Bien qu’il ait été en partie fondé, l’appel de la plaignante a néanmoins été rejeté, notamment du fait que l’infraction d’omission d’enregistrer le testament avait perdu toute son importance et était devenue purement théorique : l’infraction remontait à 1989 et elle n’avait existé que pendant un peu plus de trois ans, le testament non enregistré ayant été révoqué en 1992 par un autre testament valide à partir duquel la dévolution des biens avait pu être faite. Conséquent avec son analyse voulant que le législateur ait voulu sanctionner après coup une personne qui porte plainte de façon inconsidérée, plutôt que de lui imposer des conditions préalables au dépôt de la plainte, le Tribunal a condamné la plaignante aux débours, estimant que traduire l’intimé en discipline près de 20 ans après les faits constituait dans les circonstances une démarche abusive.

Engel c. Lack, une décision déjà appliquée deux fois

Cette décision, qui vient apporter un éclairage des plus intéressants sur l’expression «toute autre personne», a déjà été citée par deux Conseils de discipline, soit celui du Barreau du Québec et celui des optométristes du Québec.

Le plaignant privé agissant pour un tiers

Le premier a rendu une décision (Avocats (Ordre professionnel des) c. Me Myriam Des Marchais (C.D. Bar., 2012-02-22), SOQUIJ AZ-50836298) portant sur une requête en rejet de la plainte d’un plaignant privé. Tout en reconnaissant que ce dernier portait plainte pour une tierce personne, en l’occurrence un médecin, le Conseil a indiqué que la décision Engel c. Lack avait clairement établi que cette expression «ne peut être restreinte en exigeant que le plaignant ait un intérêt juridique pour porter plainte» et qu’il ne pouvait donc exiger que le plaignant ait un intérêt direct, personnel et particulier pour porter plainte. La requête a été rejetée.

Un syndic peut-il agir en qualité de plaignant privé?

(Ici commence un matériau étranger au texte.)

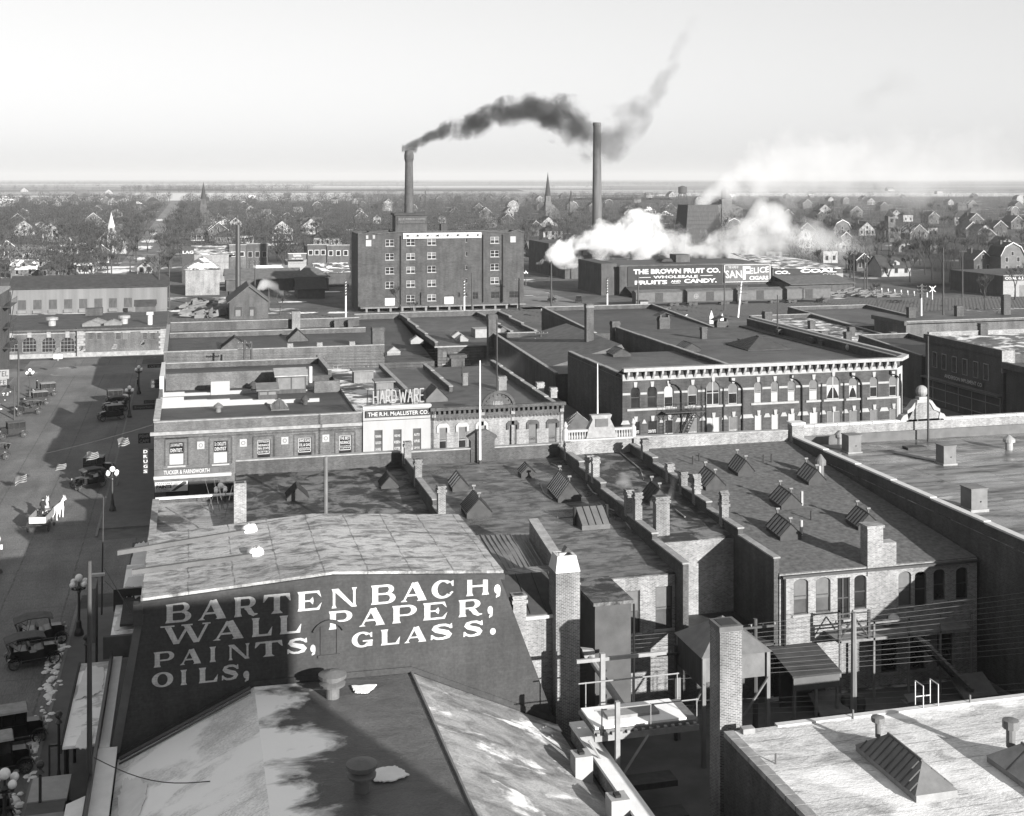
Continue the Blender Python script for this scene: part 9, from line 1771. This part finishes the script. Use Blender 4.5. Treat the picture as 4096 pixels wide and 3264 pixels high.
plume('black_smoke', 'black smoke streaming right from the warehouse stack', path([(1622, 602, 20, 2.6), (1690, 562, 28, 2.4), (1780, 522, 40, 2.2), (1920, 490, 48, 1.9), (2050, 450, 60, 1.2), (2180, 450, 72, 1.1), (2300, 505, 88, .65), (2420, 560, 95, .35), (2540, 470, 85, .14), (2620, 370, 60, .16), (2690, 250, 55, .10), (2750, 120, 50, .03)], 321, 345), .30, .04, .13, 5.4, soft=1.5, det=7)
plume('white_steam', 'billowing white steam drifting right across the yards', path([(2135, 1062, 10, 1), (2200, 1030, 32, 1.2), (2330, 985, 62, 1.2), (2450, 955, 68, 1.2), (2580, 940, 78, 1.1), (2700, 970, 60, .6), (2820, 985, 50, .35), (2960, 970, 75, .25), (3150, 960, 75, .12), (3350, 985, 60, .07), (3480, 1000, 40, .02)], 372, 410), .42, .95, .12, 6.8, .2, cat='steam', soft=1.8, det=8)
plume('tower_steam', 'pale steam leaning right from the cooling tower', path([(2800, 815, 24, 1), (2850, 775, 42, 1), (2920, 725, 70, .7), (3000, 690, 105, .4), (3120, 690, 130, .26), (3300, 690, 140, .16), (3600, 680, 150, .09), (3950, 660, 150, .04)], 445, 470), .22, .9, .06, 3.2, .2, cat='steam', soft=1.4)
plume('thin_steam', 'thin steam wisp right of the cooling tower', path([(2960, 960, 30, .3), (3040, 860, 55, 1), (3110, 890, 60, 1), (3200, 950, 55, .8), (3330, 985, 60, .5), (3450, 1000, 40, .15)], 420, 430), .11, .95, .08, 3.6, .2, cat='steam', soft=1.6)
plume('engine_steam', 'white puff of steam curling behind the boiler house', path([(1028, 1165, 10, .6), (1042, 1145, 26, 1), (1062, 1140, 26, .8), (1092, 1145, 24, .4), (1120, 1170, 20, .2)], 306), .7, .95, .3, 3.2, .2, cat='steam', soft=1.6)
plume('chimney_smoke', 'faint grey smoke over the tall chimney of the narrow shop', path([(2600, 2020, 14, .4), (2640, 2008, 26, 1), (2680, 1985, 26, .6), (2690, 1940, 40, .3), (2700, 1900, 40, .05)], 79), .7, .75, .7, 1.4, .1, soft=1.2)
plume('chimney_smoke', 'faint puff of smoke above the parapet chimneys', path([(2480, 1930, 22, .8), (2500, 1925, 40, .9), (2530, 1960, 22, .5), (2545, 1990, 14, .4)], 85), .45, .75, .7, 1.4, .1, soft=1.2)
plume('alley_smoke', 'grey smoke drifting low before the third-row windows', path([(1850, 1500, 20, .6), (1900, 1495, 40, 1), (2000, 1490, 60, .7), (2100, 1465, 60, .4), (2200, 1460, 50, .1)], 158), .12, .7, .3, 1.4, .1, soft=1.2)
plume('dark_smoke', 'dark smudge of smoke over the trees at the right', path([(3640, 1120, 60, .3), (3740, 1090, 110, 1), (3830, 1080, 120, 1), (3920, 1090, 70, .3)], 330), .10, .05, .06, 2.4, soft=1.2)
plume('smoke_wisp', 'faint grey smoke smudge hanging high in the sky at the right', path([(3420, 420, 30, .1), (3520, 350, 70, 1), (3600, 320, 70, .6), (3690, 380, 40, .1)], 900), .008, .3, .04, 3.0, soft=1.2)
hz = bpy.data.materials.new('haze'); hz.use_nodes = True; n = hz.node_tree; n.nodes.clear(); out = nd(n, 'ShaderNodeOutputMaterial'); v_ = nd(n, 'ShaderNodeVolumePrincipled'); v_.inputs['Color'].default_value = g(.6); v_.inputs['Density'].default_value = HAZE; v_.inputs['Anisotropy'].default_value = 0.0; n.links.new(v_.outputs[0], out.inputs['Volume'])
outward(MB().box(-21000, -500, -1, 21000, 26500, 130).to('haze', hz, label='pale winter haze over the town and plain', cat='haze', kind='stuff'))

Quant au Conseil de discipline de l’Ordre des optométristes du Québec, saisi d’une «requête en réouverture d’enquête afin de décider si un plaignant privé a un intérêt suffisant» (Lalonde c. Brisson (C.D. Opto., 2012-02-09), SOQUIJ AZ-50828982, Lalonde c. Chassé (C.D. Opto., 2012-02-09), SOQUIJ AZ-50828983, Lalonde c. Coulombe (C.D. Opto., 2012-02-09), SOQUIJ AZ-50828984, Lalonde c. Hardy (C.D. Opto., 2012-02-09), SOQUIJ AZ-50828985), il a retenu que dans la récente décision du Tribunal «l’appelante avait un intérêt qui, sans être particulièrement spécifique, était présent» pour retenir que, dans le dossier dont il était saisi, il n’y avait pas lieu de créditer le plaignant privé d’un intérêt quelconque, même éloigné. Toutefois, dans cette affaire, il faut souligner que ce plaignant avait ceci de particulier qu’il est syndic de l’Ordre des opticiens d’ordonnances du Québec. Le Conseil a déclaré à ce propos que «permettre à un syndic d’agir comme plaignant privé sans motif pour des gestes commis par des membres de divers Ordres reviendrait à dénaturer complètement la fonction du syndic».